893.51/7676: Telegram

The Ambassador in China ( Gauss ) to the Secretary of State

260. TF–95 to Secretary Treasury from Adler. Re your 223 of February 14 [13]. Dr. Kung on hearing your message said that he appreciated the need for the maintenance of control measures and that he in no way wished to embarrass the Treasury in its enforcement of the necessary controls. He also appreciated Treasury’s willingness to accord the maximum consideration in regard to requests for funds [Page 412] for permissible transactions through specific licenses. His objectives in floating the savings certificate issue had been twofold: To sop up fapi and to make United States dollars available to Chinese merchants so that when it became possible for them to place orders for much needed machinery and raw materials in America, they would be in a position to do so, to the mutual advantage of both countries.
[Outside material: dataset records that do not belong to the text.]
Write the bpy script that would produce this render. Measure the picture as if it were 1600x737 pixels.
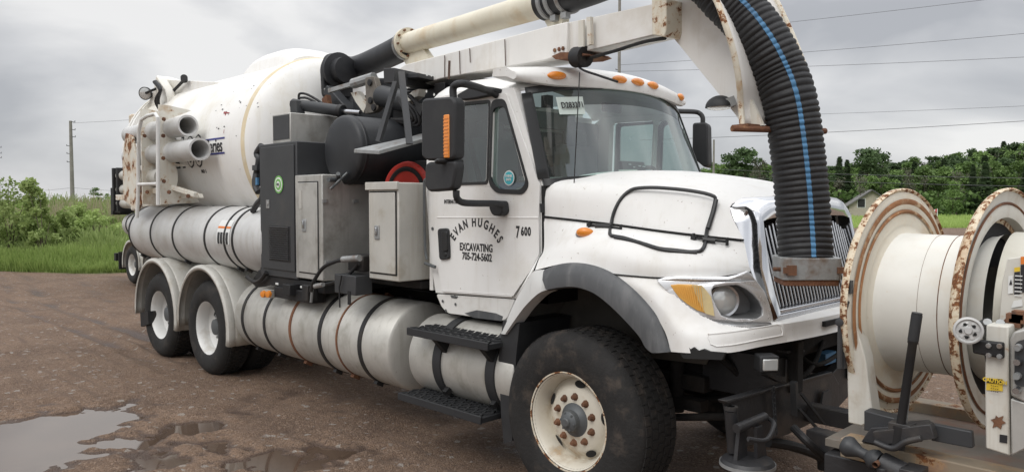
import bpy, bmesh, math, random
import numpy as np
from mathutils import Vector, Matrix, noise as mnoise
R = math.radians
for o in list(bpy.data.objects): bpy.data.objects.remove(o)
scene = bpy.context.scene
col = scene.collection
random.seed(7); rng = np.random.default_rng(7)

# ---------------------------------------------------------------- camera
CAM = Vector((3.058, -4.715, 1.8895))
cd = bpy.data.cameras.new('camera'); cam = bpy.data.objects.new('camera', cd); col.objects.link(cam)
cd.sensor_width = 36; cd.lens = 1202.9 / 1600 * 36; cd.clip_start = .05; cd.clip_end = 9000
cam.location = CAM; cam.rotation_euler = (R(90 - 2.601), 0, R(135.27 - 90))
scene.camera = cam
scene.render.resolution_x = 1024; scene.render.resolution_y = 471

# ---------------------------------------------------------------- sky, sun, exposure
SUN_EL, SUN_AZ = R(46), R(-82)         # azimuth measured from +X
w = bpy.data.worlds.new('World'); scene.world = w; w.use_nodes = True
nt = w.node_tree; nt.nodes.clear(); N = nt.nodes.new; K = nt.links.new
out = N('ShaderNodeOutputWorld'); bg = N('ShaderNodeBackground'); sky = N('ShaderNodeTexSky')
sky.sky_type = 'NISHITA'; sky.sun_disc = False; sky.sun_elevation = SUN_EL; sky.sun_rotation = R(90) - SUN_AZ
tc = N('ShaderNodeTexCoord'); mp = N('ShaderNodeMapping'); mp.inputs['Scale'].default_value = (1.0, 1.0, 2.3)
mp.inputs['Location'].default_value = (3.3, 1.2, .35)
K(tc.outputs['Generated'], mp.inputs['Vector'])
n1 = N('ShaderNodeTexNoise'); n1.inputs['Scale'].default_value = 2.7; n1.inputs['Detail'].default_value = 6; n1.inputs['Roughness'].default_value = .46
n1.inputs['Distortion'].default_value = .3
K(mp.outputs[0], n1.inputs['Vector'])
cr = N('ShaderNodeValToRGB'); e = cr.color_ramp.elements
e[0].position = .40; e[0].color = (.42, .43, .455, 1); e[1].position = .60; e[1].color = (.80, .795, .79, 1)
m_ = cr.color_ramp.elements.new(.5); m_.color = (.585, .59, .605, 1)
K(n1.outputs['Fac'], cr.inputs['Fac'])
sx = N('ShaderNodeSeparateXYZ'); K(tc.outputs['Generated'], sx.inputs[0])
zr = N('ShaderNodeMapRange'); zr.inputs['From Min'].default_value = .22; zr.inputs['From Max'].default_value = .9
zr.inputs['To Min'].default_value = 1.0; zr.inputs['To Max'].default_value = 2.75; K(sx.outputs['Z'], zr.inputs['Value'])
vm = N('ShaderNodeVectorMath'); vm.operation = 'SCALE'; K(cr.outputs['Color'], vm.inputs[0]); K(zr.outputs[0], vm.inputs['Scale'])
bg.inputs['Strength'].default_value = 1.12; K(vm.outputs[0], bg.inputs['Color'])
bg2 = N('ShaderNodeBackground'); bg2.inputs['Strength'].default_value = .1; K(sky.outputs[0], bg2.inputs['Color'])
mx = N('ShaderNodeMixShader'); mx.inputs[0].default_value = .07; K(bg.outputs[0], mx.inputs[1]); K(bg2.outputs[0], mx.inputs[2])
K(mx.outputs[0], out.inputs['Surface'])
sl = bpy.data.lights.new('sun', 'SUN'); sl.energy = 1.0; sl.angle = R(25); sl.color = (1, .97, .93)
so = bpy.data.objects.new('sun', sl); col.objects.link(so)
so.rotation_euler = (R(90) - SUN_EL, 0, SUN_AZ + R(90))
so.location = (0, -20, 20)
scene.view_settings.view_transform = 'Standard'; scene.view_settings.look = 'None'
scene.view_settings.exposure = 0; scene.view_settings.gamma = 1

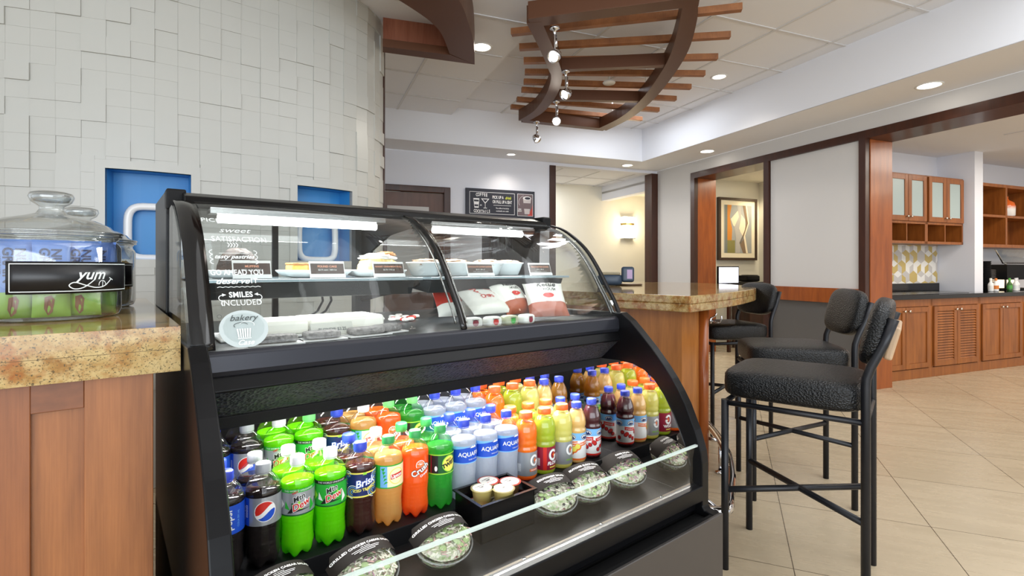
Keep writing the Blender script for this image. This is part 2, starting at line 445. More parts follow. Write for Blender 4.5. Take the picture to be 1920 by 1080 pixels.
# ---- curved relief wall on the left, with two blue niches
W_PTS = [(-4.6, 2.16), (-3.9, 2.31), (-3.2, 2.455), (-2.577, 2.60), (-2.0, 2.80), (-1.60, 2.97), (-1.2494, 3.425), (-1.066, 3.672), (-1.0095, 3.93)]
def ray_pt(x, Y): return ((x-960)/FPX*Y, Y)
W_PTS = [(-4.9, 2.02), (-4.2, 2.17), (-3.4, 2.36), ray_pt(0, 2.59), ray_pt(50, 2.625), ray_pt(150, 2.70), ray_pt(278, 2.828), ray_pt(450, 3.10), ray_pt(608, 3.425), ray_pt(680, 3.672), ray_pt(706, 3.86), ray_pt(718, 4.03)]
wc = smooth_curve([(*p, 0) for p in W_PTS], 12)
wd = [0]
for a, b in zip(wc, wc[1:]): wd.append(wd[-1]+(b-a).length)
def wall_at(d):
    d = max(0, min(wd[-1]-1e-6, d)); i = 0
    while wd[i+1] < d: i += 1
    f = (d-wd[i])/(wd[i+1]-wd[i]); p = wc[i].lerp(wc[i+1], f)
    i0, i1 = max(0, i-2), min(len(wc)-1, i+3); t = (wc[i1]-wc[i0]).normalized()
    return p, t, Vector((t.y, -t.x, 0))
def wall_d(px):
    u = (px-960)/FPX; best = min(range(len(wc)), key=lambda i: abs(wc[i].x/wc[i].y-u)); 
    lo, hi = wd[max(best-1, 0)], wd[min(best+1, len(wd)-1)]
    for _ in range(30):
        m_ = (lo+hi)/2; p = wall_at(m_)[0]
        if p.x/p.y < u: lo = m_
        else: hi = m_
    return (lo+hi)/2
def wp(d, z, n): p, t, nn = wall_at(d); return Vector((p.x, p.y, z))+nn*n
NI = [(wall_d(198), wall_d(358)), (wall_d(557), wall_d(659))]
NZ0, NZ1 = 1.262, 1.747; BR = .045
TS = .0905; TW = .107
rw = MB()
nc = int(wd[-1]/TW); rows = int(LZ/TS)+1
offc = wd[-1]-nc*TW
random.seed(11)
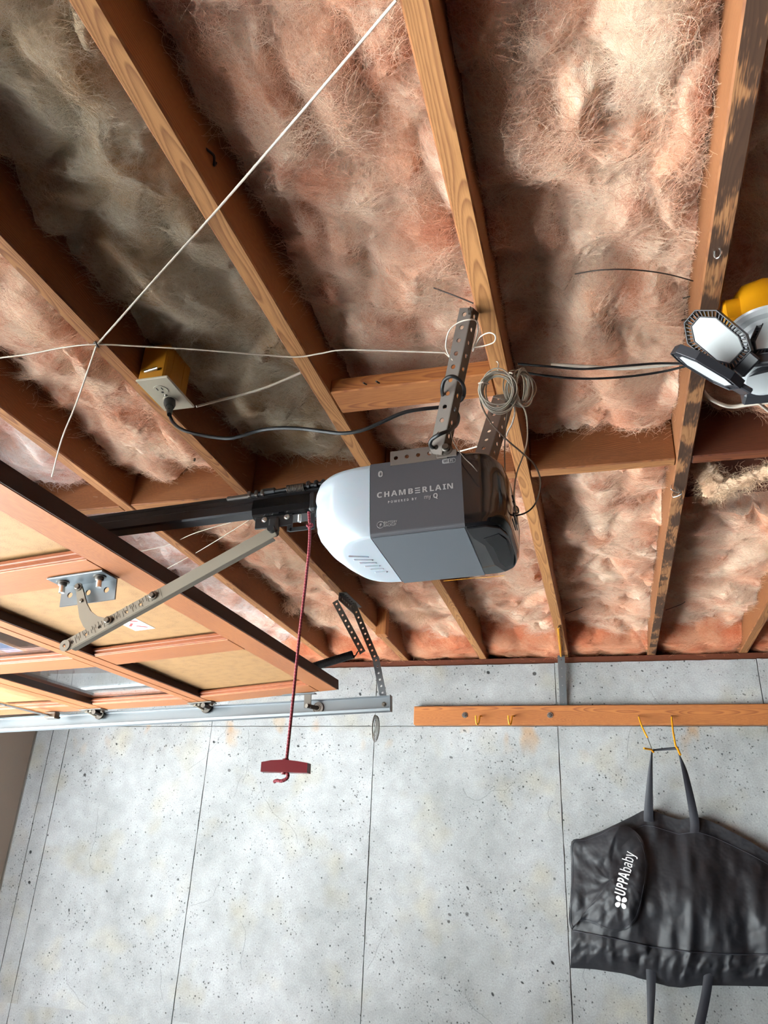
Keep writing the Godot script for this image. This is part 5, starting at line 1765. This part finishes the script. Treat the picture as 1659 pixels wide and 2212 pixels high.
func build_small_things() -> void:
	# spring wires that hold the batts up, sprung between the joists
	var y := 2.535
	wire("support_wire", "dark support wire poking from the pale joist into the pink batt above the strap", [at_y(937, 622, 2.53), at_y(980, 638, 2.51), at_y(1022, 655, 2.475)], 0.0014, M.thin_wire)
	wire("support_wire", "dark support wire bowed under the creamy batt beside the stained joist", [at_y(1242, 592, y + 0.01), at_y(1300, 583, y - 0.01), at_y(1370, 583, y - 0.015), at_y(1440, 592, y - 0.01), at_y(1497, 607, y)], 0.0012, M.thin_wire)
	wire("support_wire", "dark support wire under the batt between opener and stained joist, near the wall", [at_y(1222, 1326, y), at_y(1258, 1312, y - 0.01)], 0.0012, M.thin_wire)
	wire("support_wire", "dark support wire right of the stained joist, near the wall", [at_y(1438, 1318, y), at_y(1470, 1306, y - 0.005), at_y(1480, 1300, y + 0.01)], 0.0012, M.thin_wire)
	# staples, nails and an eye in the stained joist
	var n := 0
	for q in [[1450, 1052, 1466, 1058, "bent galvanised staple in the stained joist, upper of the pair"], [1453, 1068, 1470, 1062, "bent galvanised staple in the stained joist, lower of the pair"]]:
		var a := at_y(q[0], q[1], JOIST_Y)
		var b := at_y(q[2], q[3], JOIST_Y)
		var o := thing("staple", q[4], "staple")
		part("wire", rod(curve([a + Vector3(0, 0.006, 0), a + Vector3(0, -0.010, 0.004), b + Vector3(0, -0.010, 0.004), b + Vector3(0, 0.006, 0)], 6), 0.0019, 6), M.bright, o)
	var e := at_y(1549, 540, JOIST_Y)
	var eye := thing("screw_eye", "small bright wire eye in the stained joist above the lamp", "hook")
	var pts := []
	for i in 19: pts.append(e + Vector3(0.005 * sin(TAU * i / 18.0), -0.007 + 0.010 * cos(TAU * i / 18.0), 0.004 * sin(TAU * i / 18.0)))
	part("loop", rod(pts, 0.0017, 6), M.bright, eye)
	for q in [[1490, 640, "nail sticking out of the stained joist's side above the lamp panel"], [1487, 688, "nail sticking out of the stained joist's side beside the lamp panel"]]:
		var a := at_x(q[0], q[1], joist_x(1))
		wire("nail", q[2], [a + Vector3(0.006, 0, 0), a + Vector3(-0.004, -0.003, 0.002), a + Vector3(-0.014, -0.006, 0.004)], 0.0016, M.bolt, "nail")
	for q in [[Vector2(420, 993), "small nail head under the outlet joist near the bridging"]]:
		var a := at_y(q[0].x, q[0].y, JOIST_Y)
		wire("nail", q[1], [a + Vector3(0, 0.004, 0), a + Vector3(0, -0.004, 0)], 0.003, M.bolt, "nail")
	var spike := [at_x(445, 318, joist_x(-1) + JOIST_T), at_x(452, 338, joist_x(-1) + JOIST_T), at_x(458, 356, joist_x(-1) + JOIST_T)]
	wire("nail", "black bent spike on the dark side of the joist left of the white string", [spike[0] + Vector3(-0.003, 0, 0), spike[1] + Vector3(0.008, 0, 0), spike[2] + Vector3(0.004, -0.002, 0), spike[2] + Vector3(0.004, 0.008, -0.004)], 0.0022, M.black, "nail")
	# ragged tufts of wool hanging by the wall
	rng.seed = 31
	var k := 0
	for q in [[Vector2(905, 1330), 0.075, "ragged tuft of pale insulation hanging beside the wood offcut"], [Vector2(705, 1330), 0.055, "ragged tuft of insulation hanging left of the track hanger"], [Vector2(868, 1300), 0.05, "wispy tuft of insulation hanging above the wood offcut"], [Vector2(625, 1315), 0.04, "thin wisp of insulation beside the red cord above the door edge"]]:
		var b := Mb.new()
		var c := at_y(q[0].x, q[0].y, 2.53)
		for i in 260:
			var p := c + Vector3(rng.randfn(0, 0.025), rng.randf_range(0.0, 0.04), rng.randfn(0, 0.03))
			var d := Vector3(rng.randfn(0, 0.5), -1.0, rng.randfn(0, 0.5)).normalized()
			var line := []
			for s in 8:
				line.append(p)
				d = (d + Vector3(rng.randfn(0, 0.3), rng.randfn(-0.02, 0.2), rng.randfn(0, 0.3))).normalized()
				p += d * q[1] / 7.0
			b.tube(line, 0.0005, 3, false, 0.0002)
		var o := part("wool_tuft", b.mesh(), mat(236, 196, 164, 1.0), self)
		tag(o, q[2], "insulation")
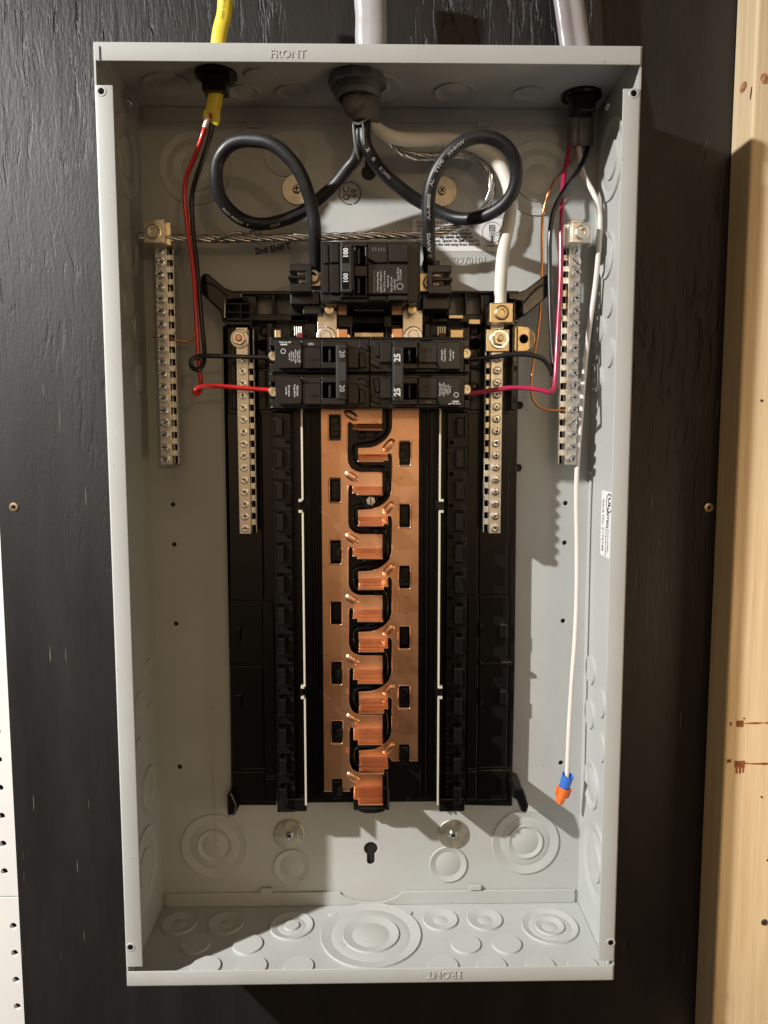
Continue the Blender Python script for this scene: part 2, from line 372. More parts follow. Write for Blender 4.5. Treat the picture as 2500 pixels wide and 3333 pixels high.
def strand(name, path, R, r, k, m, parent, pitch=.028, ref=(0, -1, 0)):
    mb = MB(); fr = frames(path); s = 0; ang = [0]
    for i in range(1, len(path)): s += (path[i] - path[i - 1]).length; ang.append(s / pitch * 2 * PI)
    for q in range(k):
        sub = []
        for i, p in enumerate(path):
            T, N, B = fr[i]; a = ang[i] + 2 * PI * q / k; rr = R * (1 + .13 * math.sin(i * .05 + q * 2.1))
            sub.append(p + N * math.cos(a) * rr + B * math.sin(a) * rr)
        tube(mb, sub, r, 8)
    return mb.build(name, m, parent, smooth=60)
def text_mesh(s, size, extrude=0, align='CENTER', bold=0, sx=1.0):
    c = bpy.data.curves.new('t', 'FONT'); c.body = s; c.size = size; c.align_x = align; c.align_y = 'CENTER'; c.extrude = extrude; c.offset = bold
    c.resolution_u = 2
    o = bpy.data.objects.new('t', c); COL.objects.link(o); dg = bpy.context.evaluated_depsgraph_get()
    me = bpy.data.meshes.new_from_object(o.evaluated_get(dg)); bpy.data.objects.remove(o)
    for v in me.vertices: v.co.x *= sx
    return me
def text(name, items, m, parent, label=None, extrude=0.0):
    """items: (string, size, centre, right vector, up vector, align, bold, squeeze): one mesh of writing"""
    V = []; F = []
    for it in items:
        s, size, cen, U, W = it[:5]; al = it[5] if len(it) > 5 else 'CENTER'; bo = it[6] if len(it) > 6 else 0; sx = it[7] if len(it) > 7 else 1
        me = text_mesh(s, size, extrude, al, bo, sx); U = Vector(U).normalized(); W = Vector(W).normalized(); N = U.cross(W); k = len(V)
        V += [Vector(cen) + U * v.co.x + W * v.co.y + N * v.co.z for v in me.vertices]
        F += [tuple(k + i for i in p.vertices) for p in me.polygons]
    me = bpy.data.meshes.new(name); me.from_pydata([tuple(v) for v in V], [], F); me.update()
    return link(name, me, m, parent, label)
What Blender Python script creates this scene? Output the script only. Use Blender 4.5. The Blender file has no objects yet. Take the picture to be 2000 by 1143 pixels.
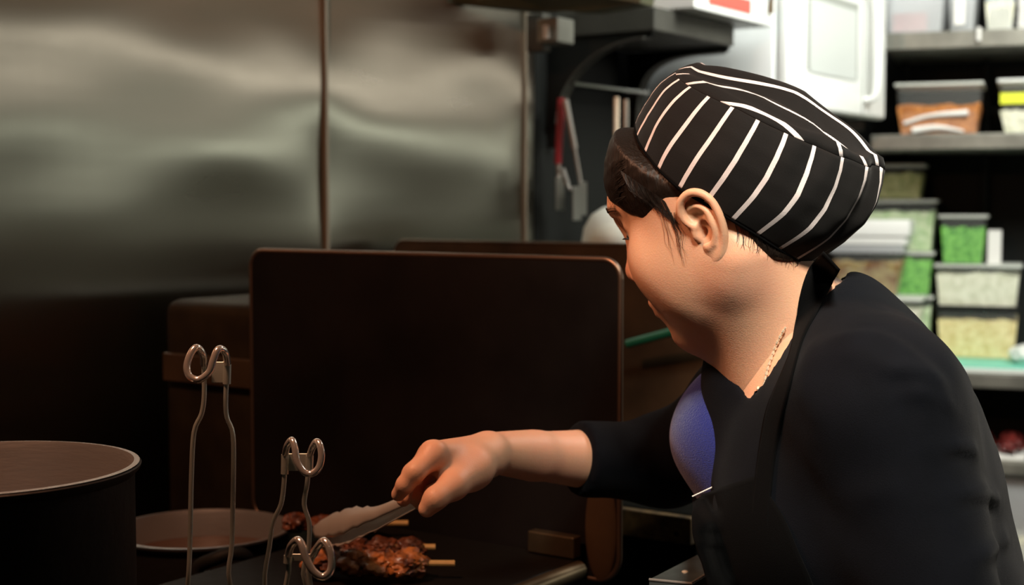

I pointed out that in any case such orders could not be placed for some time to come and that therefore the present status of the United States dollar proceeds of the certificates would interfere with the attainment of his second objective. He replied that while he was fully aware of this he doubted whether the merchants would be; he repeated that the possibilities of making additional sales of certificates on a significant scale were remote, as Chinese had purchased them in the belief that the United States dollar proceeds would be free. Dr. Kung agrees that the Stabilization Board should be consulted by the Treasury re the release of the blocked United States dollar proceeds of the certificates and is anxious for an arrangement to be set up whereby the Board would make recommendations to the Treasury on applications from holders of certificates for release of their blocked funds when their certificates mature. [Adler.]